§ **Problem statement**
The material below includes pictures; leave them out and return only the lines between the line containing "Generate a Blender" and the line containing "PI = math.pi", inclusive, word for word.

— BEGIN Raw data —

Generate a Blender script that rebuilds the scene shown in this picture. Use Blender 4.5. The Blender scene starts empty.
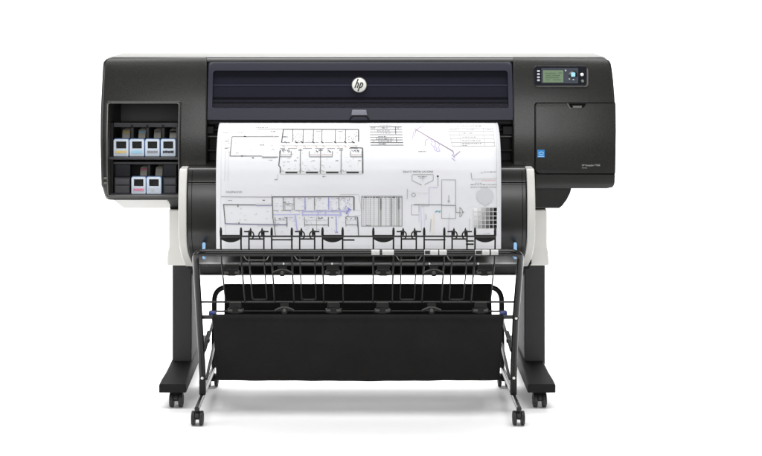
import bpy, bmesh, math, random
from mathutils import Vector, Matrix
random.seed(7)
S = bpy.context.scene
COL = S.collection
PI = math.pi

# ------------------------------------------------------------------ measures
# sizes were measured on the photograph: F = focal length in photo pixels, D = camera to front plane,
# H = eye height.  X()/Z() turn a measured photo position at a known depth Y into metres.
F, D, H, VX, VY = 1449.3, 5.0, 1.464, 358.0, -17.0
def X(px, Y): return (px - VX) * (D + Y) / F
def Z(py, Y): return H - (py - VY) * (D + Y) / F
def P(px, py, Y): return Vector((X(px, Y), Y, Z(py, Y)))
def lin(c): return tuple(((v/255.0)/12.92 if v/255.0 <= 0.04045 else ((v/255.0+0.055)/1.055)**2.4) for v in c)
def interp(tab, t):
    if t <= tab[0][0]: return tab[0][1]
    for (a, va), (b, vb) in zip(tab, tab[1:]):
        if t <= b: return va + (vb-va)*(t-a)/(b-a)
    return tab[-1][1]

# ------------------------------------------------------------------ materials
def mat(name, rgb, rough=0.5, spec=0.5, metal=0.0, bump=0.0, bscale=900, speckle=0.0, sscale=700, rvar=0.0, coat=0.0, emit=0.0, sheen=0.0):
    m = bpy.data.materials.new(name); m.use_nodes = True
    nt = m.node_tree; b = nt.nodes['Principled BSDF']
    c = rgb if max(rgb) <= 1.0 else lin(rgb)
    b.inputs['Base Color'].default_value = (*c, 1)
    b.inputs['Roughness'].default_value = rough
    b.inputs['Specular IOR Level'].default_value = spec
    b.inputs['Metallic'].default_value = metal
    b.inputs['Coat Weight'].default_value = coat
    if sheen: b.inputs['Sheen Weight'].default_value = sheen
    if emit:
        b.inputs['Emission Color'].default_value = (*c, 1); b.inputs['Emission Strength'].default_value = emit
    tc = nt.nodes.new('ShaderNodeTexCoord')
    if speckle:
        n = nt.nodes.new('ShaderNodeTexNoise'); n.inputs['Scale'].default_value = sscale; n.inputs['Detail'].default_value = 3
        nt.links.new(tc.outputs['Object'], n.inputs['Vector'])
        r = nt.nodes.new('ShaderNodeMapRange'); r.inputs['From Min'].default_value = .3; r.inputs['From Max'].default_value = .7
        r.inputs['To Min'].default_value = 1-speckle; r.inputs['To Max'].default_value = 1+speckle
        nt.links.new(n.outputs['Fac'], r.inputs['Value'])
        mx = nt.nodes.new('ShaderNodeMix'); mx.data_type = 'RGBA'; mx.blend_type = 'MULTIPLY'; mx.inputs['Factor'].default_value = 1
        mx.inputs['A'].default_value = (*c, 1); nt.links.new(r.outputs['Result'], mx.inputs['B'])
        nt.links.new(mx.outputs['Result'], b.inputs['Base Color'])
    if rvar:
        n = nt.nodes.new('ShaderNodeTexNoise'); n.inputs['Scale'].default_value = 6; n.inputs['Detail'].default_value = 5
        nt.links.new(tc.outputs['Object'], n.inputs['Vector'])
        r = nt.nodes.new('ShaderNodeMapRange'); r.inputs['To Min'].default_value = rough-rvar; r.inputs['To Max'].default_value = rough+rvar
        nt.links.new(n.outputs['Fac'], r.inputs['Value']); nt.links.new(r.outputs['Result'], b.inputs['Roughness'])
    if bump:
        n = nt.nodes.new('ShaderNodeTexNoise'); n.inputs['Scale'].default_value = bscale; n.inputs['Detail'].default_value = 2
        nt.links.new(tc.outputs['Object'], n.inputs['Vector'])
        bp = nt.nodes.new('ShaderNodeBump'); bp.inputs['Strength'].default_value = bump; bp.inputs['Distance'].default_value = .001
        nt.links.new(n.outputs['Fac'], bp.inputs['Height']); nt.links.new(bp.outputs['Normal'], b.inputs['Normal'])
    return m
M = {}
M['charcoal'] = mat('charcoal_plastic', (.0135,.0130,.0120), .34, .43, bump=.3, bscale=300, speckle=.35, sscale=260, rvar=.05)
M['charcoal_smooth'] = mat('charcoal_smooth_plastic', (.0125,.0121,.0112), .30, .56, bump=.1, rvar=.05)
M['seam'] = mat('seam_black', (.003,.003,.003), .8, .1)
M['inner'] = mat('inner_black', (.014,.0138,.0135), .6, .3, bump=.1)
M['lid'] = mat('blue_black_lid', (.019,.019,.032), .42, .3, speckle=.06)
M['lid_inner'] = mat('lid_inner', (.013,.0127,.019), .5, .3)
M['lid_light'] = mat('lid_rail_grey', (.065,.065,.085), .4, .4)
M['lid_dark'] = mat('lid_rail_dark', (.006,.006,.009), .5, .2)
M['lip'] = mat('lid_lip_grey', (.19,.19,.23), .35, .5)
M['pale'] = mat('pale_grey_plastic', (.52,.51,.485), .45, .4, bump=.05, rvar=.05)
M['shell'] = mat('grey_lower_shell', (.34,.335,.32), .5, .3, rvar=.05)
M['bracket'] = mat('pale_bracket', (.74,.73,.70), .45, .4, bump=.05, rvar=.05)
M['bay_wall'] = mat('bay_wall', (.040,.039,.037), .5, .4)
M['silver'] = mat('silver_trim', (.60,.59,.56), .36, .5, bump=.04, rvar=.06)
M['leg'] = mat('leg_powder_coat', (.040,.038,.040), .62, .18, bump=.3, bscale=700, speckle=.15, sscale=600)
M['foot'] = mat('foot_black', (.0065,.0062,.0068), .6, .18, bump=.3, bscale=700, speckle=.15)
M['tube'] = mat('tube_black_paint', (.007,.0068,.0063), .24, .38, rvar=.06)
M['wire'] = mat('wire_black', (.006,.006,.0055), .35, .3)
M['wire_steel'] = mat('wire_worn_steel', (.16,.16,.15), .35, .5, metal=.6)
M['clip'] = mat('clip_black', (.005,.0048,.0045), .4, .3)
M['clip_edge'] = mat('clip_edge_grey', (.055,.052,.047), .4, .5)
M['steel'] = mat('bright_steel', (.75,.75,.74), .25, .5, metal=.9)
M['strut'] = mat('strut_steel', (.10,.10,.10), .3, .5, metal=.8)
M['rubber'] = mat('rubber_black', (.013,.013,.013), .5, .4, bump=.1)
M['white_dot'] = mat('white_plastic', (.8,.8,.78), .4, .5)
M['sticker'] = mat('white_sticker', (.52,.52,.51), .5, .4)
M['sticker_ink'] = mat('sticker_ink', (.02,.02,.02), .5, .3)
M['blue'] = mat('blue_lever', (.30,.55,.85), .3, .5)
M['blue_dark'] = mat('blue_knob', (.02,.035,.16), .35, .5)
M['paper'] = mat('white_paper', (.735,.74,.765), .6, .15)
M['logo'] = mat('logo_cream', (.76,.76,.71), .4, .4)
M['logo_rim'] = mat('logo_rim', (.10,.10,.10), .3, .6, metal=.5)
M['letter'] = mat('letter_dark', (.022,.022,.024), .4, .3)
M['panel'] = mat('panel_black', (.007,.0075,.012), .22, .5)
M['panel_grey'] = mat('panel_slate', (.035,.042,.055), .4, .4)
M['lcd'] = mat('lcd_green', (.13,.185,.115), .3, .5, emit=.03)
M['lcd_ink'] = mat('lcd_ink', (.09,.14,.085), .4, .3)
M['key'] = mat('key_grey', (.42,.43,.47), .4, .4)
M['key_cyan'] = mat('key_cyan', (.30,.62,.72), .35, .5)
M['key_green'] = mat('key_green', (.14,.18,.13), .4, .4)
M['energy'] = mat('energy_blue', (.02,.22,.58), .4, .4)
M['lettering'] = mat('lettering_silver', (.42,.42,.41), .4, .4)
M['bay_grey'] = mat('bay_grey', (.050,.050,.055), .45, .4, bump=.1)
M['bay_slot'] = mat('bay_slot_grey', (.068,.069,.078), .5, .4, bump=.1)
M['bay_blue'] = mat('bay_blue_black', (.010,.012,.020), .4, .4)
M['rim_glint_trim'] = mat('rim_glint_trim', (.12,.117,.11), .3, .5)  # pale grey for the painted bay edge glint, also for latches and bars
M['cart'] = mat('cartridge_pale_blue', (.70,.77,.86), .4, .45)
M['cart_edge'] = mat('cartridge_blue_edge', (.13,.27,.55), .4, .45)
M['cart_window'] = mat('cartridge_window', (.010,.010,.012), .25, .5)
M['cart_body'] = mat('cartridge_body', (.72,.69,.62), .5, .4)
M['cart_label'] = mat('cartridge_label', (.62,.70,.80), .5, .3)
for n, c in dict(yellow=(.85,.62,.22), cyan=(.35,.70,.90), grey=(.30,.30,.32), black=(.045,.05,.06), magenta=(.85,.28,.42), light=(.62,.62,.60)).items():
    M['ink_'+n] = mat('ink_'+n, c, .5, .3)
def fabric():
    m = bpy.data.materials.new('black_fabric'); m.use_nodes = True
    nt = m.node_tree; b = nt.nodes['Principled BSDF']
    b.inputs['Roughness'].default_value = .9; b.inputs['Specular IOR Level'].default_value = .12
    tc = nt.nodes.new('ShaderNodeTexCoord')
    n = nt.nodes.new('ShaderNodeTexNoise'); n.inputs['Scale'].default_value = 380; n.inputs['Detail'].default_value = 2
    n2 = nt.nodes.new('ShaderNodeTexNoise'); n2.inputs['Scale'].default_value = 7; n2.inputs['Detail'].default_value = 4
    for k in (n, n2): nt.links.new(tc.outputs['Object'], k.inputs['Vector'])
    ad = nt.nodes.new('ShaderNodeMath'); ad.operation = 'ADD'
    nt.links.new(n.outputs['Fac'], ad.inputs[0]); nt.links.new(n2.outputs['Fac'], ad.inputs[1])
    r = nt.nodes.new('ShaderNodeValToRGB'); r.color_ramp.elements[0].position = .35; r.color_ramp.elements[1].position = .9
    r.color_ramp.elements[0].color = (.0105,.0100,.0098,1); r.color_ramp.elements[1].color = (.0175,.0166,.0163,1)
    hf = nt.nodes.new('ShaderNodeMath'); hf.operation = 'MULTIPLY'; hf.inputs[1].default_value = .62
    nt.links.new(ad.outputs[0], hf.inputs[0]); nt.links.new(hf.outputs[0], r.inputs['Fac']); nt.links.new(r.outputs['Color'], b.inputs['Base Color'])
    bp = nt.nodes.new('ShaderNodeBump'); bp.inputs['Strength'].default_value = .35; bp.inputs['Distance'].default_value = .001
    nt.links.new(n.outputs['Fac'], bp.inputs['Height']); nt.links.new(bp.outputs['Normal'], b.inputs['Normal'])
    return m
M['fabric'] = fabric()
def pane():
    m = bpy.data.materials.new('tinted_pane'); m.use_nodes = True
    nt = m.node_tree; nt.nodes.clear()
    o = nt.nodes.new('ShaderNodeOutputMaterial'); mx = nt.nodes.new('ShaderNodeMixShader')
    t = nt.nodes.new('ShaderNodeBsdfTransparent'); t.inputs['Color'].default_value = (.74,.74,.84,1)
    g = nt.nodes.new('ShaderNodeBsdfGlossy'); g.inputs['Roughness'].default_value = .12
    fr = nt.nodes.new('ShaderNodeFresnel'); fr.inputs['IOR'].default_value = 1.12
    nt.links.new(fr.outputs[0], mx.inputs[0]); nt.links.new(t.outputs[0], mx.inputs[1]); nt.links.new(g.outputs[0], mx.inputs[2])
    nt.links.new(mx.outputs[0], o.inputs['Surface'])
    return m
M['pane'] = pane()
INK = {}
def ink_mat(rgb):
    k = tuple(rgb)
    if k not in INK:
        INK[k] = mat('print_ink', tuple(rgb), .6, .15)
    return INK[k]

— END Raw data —
— BEGIN Raw data —

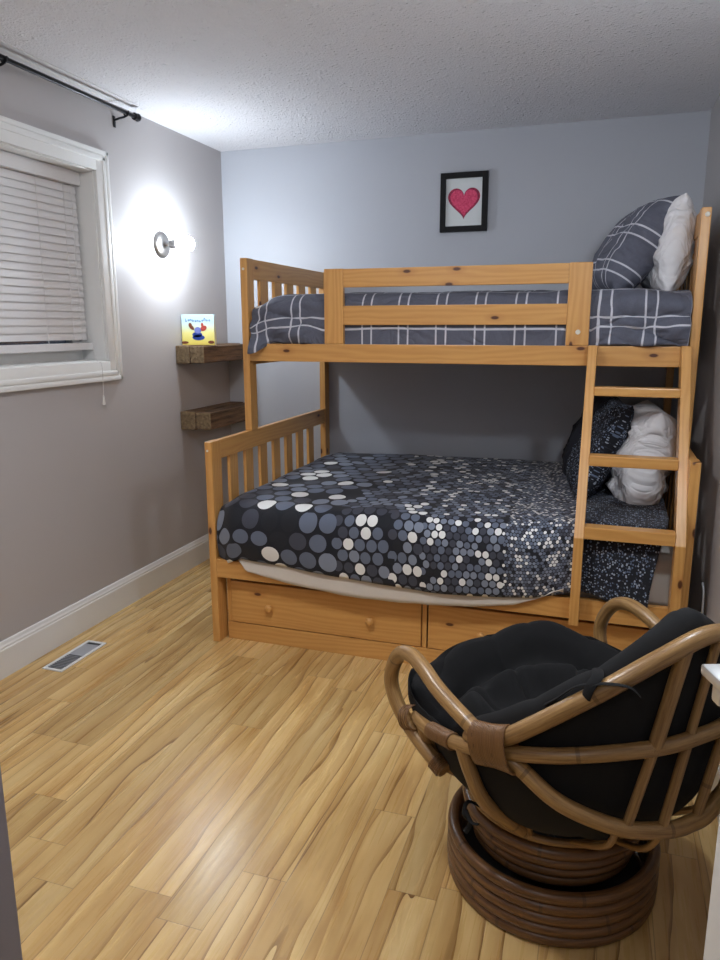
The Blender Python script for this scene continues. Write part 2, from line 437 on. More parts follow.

— END Raw data —
— BEGIN Raw data —

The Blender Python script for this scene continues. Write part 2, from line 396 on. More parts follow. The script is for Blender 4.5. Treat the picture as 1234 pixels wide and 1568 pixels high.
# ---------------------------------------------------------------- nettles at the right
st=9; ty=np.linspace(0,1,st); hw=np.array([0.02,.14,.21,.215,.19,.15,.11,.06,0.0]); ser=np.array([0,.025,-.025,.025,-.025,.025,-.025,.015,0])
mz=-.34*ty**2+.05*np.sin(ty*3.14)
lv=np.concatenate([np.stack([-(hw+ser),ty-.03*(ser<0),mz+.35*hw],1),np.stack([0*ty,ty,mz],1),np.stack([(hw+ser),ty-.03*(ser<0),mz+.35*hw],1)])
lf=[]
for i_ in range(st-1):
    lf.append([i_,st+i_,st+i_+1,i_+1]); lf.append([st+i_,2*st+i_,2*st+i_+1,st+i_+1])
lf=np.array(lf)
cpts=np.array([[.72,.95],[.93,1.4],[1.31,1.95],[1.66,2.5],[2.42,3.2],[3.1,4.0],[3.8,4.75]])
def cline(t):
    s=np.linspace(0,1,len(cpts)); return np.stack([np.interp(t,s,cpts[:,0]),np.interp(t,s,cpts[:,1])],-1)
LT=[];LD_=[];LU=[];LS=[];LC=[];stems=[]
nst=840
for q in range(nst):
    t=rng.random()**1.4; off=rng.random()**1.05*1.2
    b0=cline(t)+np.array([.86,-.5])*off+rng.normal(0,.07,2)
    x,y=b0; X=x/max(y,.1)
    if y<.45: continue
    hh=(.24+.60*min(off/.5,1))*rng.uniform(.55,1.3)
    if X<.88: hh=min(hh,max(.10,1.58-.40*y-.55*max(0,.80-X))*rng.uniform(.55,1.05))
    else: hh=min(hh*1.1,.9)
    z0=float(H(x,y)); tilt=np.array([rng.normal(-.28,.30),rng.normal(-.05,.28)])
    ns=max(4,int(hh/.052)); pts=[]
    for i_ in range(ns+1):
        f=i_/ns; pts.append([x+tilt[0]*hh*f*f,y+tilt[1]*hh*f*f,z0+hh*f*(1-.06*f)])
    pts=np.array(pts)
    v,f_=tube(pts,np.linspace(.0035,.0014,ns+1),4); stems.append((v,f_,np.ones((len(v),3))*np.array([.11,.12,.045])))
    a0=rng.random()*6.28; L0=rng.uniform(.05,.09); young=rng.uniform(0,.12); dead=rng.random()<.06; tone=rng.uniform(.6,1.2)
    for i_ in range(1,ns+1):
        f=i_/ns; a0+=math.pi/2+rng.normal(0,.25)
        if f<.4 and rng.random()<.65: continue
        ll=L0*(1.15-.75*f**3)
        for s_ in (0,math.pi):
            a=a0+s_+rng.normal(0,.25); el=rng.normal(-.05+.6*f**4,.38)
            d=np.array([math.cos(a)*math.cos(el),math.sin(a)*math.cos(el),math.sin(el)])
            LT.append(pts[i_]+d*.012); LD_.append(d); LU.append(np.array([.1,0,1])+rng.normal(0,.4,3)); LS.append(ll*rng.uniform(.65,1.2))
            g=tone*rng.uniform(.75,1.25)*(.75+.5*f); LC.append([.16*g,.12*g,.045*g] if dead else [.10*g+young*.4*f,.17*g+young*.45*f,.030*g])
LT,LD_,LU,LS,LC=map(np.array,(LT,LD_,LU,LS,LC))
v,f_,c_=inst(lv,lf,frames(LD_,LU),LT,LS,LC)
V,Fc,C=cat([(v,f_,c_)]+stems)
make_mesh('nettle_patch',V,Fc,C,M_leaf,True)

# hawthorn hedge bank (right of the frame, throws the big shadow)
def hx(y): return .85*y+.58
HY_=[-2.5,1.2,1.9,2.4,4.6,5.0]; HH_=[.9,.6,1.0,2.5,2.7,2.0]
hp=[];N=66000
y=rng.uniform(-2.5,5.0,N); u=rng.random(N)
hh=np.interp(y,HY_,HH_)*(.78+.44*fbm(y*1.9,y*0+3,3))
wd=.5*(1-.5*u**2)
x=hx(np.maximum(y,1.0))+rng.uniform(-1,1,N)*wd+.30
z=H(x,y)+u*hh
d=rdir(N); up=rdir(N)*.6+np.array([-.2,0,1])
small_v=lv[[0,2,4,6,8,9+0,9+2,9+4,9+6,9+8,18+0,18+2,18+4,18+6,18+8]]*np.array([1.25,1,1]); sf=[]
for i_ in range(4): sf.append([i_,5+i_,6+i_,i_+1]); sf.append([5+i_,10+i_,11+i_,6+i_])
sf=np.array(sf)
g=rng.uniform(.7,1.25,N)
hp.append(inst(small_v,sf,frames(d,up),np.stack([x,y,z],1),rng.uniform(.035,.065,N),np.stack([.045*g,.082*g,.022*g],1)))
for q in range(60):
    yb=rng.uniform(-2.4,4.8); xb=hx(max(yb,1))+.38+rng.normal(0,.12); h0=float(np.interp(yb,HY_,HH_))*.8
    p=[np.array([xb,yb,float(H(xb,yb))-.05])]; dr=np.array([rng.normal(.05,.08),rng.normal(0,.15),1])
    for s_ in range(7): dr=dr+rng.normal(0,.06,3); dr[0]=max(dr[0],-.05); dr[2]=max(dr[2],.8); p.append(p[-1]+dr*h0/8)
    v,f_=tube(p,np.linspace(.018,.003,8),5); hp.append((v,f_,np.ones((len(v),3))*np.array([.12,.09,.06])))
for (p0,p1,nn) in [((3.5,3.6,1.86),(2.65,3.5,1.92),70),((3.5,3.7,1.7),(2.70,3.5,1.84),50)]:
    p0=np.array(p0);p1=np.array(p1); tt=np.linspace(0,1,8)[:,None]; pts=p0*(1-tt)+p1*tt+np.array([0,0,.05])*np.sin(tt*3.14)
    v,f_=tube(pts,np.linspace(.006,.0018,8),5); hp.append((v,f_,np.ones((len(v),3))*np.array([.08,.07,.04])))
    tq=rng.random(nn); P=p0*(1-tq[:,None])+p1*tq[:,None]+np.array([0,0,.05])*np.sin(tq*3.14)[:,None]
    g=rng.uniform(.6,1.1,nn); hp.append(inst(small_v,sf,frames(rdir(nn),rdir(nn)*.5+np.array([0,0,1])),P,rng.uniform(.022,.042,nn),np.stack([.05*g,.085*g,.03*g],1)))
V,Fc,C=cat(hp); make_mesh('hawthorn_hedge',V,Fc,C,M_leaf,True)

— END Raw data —

§ **Exercise result**
Generate a Blender script that rebuilds the scene shown in this picture. Use Blender 4.5. The Blender scene starts empty.
import bpy, bmesh, math, random
from mathutils import Vector, Matrix
random.seed(7)
S = bpy.context.scene
COL = S.collection
PI = math.pi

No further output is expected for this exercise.